For Palm Beach County riders, that matters because Tri-Rail is one of the few regional transportation options that runs beyond city borders and county lines, linking stations in Palm Beach County to Broward and Miami-Dade. When it’s working and people use it, it takes pressure off the same corridors that locals rely on every day—especially I-95 and the parallel roads that back up when there’s a crash, construction, or the usual rush-hour grind.
The South Florida Regional Transportation Authority, which oversees Tri-Rail, said the 2025 calendar-year total topped 4.5 million rides and established a new record for the system. The authority said the milestone also follows Tri-Rail’s fiscal-year performance—July 2024 through June 2025—which also surpassed 4.5 million rides.
That’s notable because it means the system hit a similar threshold across two different counting windows: the fiscal year used for budgeting and planning, and the calendar year most riders think in. The authority said Tri-Rail’s new performance exceeds its previous record set in 2019, when the system surpassed 4.4 million rides in both the fiscal and calendar years.
Palm Beach County Vice Mayor Marci Woodward, who chairs the SFRTA Governing Board, framed the new numbers as proof the service is being used and should be protected.
“We were not kidding when we said last year that we planned to keep breaking our own records,” Woodward said. “The value of this system speaks for itself, and it shows that more than ever we must continue to protect this essential service, which serves as a critical asset for the region.”
SFRTA also pointed to momentum leading into the record year. Tri-Rail ended calendar year 2024 with what the authority described as its second-highest ridership total, underscoring what it called the system’s continued role for a mix of daily commuters and seasonal and leisure riders. In South Florida, where traffic patterns shift with tourism and winter season, that blend can be a real driver of ridership swings.
SFRTA Executive Director David Dech credited riders directly and said the agency intends to keep improving the service.
“Our passengers are the lifeblood of this system and we are deeply grateful for their continued support,” Dech said. “We will repay that trust by continuing to enhance the service in every way possible and try to provide the best possible travel experience that South Florida deserves.”
The authority tied some of the year’s visibility to special-event service and to major events ahead. It said Tri-Rail began the year by offering New Year’s Special Service, including post-midnight train service for people celebrating at Bayfront.

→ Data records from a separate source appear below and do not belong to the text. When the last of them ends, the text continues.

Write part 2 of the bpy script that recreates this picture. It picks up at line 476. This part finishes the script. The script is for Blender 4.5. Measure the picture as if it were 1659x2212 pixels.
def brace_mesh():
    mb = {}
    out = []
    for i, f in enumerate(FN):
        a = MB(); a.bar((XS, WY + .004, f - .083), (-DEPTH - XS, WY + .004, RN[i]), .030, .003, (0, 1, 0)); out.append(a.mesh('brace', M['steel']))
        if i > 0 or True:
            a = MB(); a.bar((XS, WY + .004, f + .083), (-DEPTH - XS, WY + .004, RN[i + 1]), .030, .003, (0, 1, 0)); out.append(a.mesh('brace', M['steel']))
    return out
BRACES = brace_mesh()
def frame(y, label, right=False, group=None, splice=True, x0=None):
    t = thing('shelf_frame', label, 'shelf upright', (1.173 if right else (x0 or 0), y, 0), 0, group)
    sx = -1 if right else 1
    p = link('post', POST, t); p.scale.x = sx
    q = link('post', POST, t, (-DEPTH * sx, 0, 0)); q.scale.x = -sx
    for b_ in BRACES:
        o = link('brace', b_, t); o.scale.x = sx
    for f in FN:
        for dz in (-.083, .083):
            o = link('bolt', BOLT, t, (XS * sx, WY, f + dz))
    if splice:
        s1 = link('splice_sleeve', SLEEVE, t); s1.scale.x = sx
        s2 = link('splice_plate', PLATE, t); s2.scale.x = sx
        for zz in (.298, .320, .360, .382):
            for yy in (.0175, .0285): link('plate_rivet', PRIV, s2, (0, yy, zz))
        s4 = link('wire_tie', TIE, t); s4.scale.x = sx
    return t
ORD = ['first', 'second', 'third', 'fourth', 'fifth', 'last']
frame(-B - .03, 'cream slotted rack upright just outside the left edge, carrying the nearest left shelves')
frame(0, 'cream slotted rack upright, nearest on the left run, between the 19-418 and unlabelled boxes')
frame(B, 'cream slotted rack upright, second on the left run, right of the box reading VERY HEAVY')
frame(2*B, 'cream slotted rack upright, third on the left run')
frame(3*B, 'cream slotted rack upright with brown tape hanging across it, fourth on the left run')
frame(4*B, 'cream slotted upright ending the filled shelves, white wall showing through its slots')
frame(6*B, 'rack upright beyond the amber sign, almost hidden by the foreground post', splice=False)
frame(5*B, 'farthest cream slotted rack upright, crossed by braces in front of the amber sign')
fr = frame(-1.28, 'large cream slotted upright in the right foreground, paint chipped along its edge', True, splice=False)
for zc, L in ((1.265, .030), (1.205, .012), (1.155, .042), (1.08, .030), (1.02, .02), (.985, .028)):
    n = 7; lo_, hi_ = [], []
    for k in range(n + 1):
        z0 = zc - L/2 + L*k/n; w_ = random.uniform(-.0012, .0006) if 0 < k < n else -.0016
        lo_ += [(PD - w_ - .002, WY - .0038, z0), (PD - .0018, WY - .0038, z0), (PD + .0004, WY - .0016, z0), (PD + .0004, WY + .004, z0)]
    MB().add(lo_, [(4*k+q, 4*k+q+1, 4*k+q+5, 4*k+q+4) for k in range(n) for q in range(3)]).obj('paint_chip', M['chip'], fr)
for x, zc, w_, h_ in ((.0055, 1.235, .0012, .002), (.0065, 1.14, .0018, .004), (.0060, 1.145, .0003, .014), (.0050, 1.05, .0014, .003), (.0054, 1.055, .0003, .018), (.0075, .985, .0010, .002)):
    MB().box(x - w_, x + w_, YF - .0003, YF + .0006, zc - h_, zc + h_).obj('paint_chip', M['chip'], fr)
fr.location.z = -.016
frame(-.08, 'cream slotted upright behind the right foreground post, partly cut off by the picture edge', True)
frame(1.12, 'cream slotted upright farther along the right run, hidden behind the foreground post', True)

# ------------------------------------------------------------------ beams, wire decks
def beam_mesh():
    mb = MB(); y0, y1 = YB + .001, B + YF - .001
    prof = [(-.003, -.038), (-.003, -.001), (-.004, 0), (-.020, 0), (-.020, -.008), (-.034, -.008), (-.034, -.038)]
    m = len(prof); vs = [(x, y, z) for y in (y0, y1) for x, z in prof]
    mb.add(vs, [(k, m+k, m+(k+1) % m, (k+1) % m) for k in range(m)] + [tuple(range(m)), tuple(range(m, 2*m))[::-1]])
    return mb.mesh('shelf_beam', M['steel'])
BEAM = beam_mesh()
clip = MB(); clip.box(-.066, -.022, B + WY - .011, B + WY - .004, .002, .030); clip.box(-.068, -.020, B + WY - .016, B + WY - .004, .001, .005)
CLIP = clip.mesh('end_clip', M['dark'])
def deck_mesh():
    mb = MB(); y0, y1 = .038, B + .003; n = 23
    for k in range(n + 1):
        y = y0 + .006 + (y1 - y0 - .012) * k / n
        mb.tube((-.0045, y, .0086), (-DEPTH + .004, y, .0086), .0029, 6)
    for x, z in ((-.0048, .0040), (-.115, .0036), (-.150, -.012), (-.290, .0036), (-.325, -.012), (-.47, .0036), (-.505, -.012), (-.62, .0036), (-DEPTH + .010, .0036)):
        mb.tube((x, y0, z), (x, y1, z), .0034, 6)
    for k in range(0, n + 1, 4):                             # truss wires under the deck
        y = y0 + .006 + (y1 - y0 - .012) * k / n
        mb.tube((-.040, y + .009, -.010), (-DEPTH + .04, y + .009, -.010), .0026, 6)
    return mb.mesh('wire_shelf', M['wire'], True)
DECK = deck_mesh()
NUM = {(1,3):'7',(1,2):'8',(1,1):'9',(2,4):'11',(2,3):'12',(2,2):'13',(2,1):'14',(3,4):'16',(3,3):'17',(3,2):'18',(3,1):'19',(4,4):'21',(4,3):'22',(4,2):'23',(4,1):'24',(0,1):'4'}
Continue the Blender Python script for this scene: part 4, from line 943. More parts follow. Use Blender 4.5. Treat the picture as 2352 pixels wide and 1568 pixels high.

Looking forward, SFRTA said the system is positioned in 2026 to serve spectators attending events at Miami Freedom Park, which the authority said is inaugurating this year. The authority also said Tri-Rail is a key partner in Miami-Dade County’s transportation committee for the FIFA World Cup and is preparing to help move people to World Cup matches and Fan Festival activities.
Regionally, transportation officials often describe Tri-Rail as the equivalent of adding a lane on I-95—a way to move more people without widening the highway. SFRTA described Tri-Rail as a cornerstone of mobility in South Florida, saying the system helps relieve roadway congestion, connect communities, and support regional economic growth. The authority also described Tri-Rail as the “multimodal backbone” of the region, linking passengers into a broader network of transportation systems across three counties and dozens of municipalities.
For riders in Palm Beach County, the record is a snapshot of demand: more people are choosing—or needing—a reliable option that avoids the worst stretches of traffic. For the agencies that fund and operate the system, it’s a marker they will point to as decisions get made about service levels, coordination with other transit, and how the region handles big-event travel when South Florida fills up.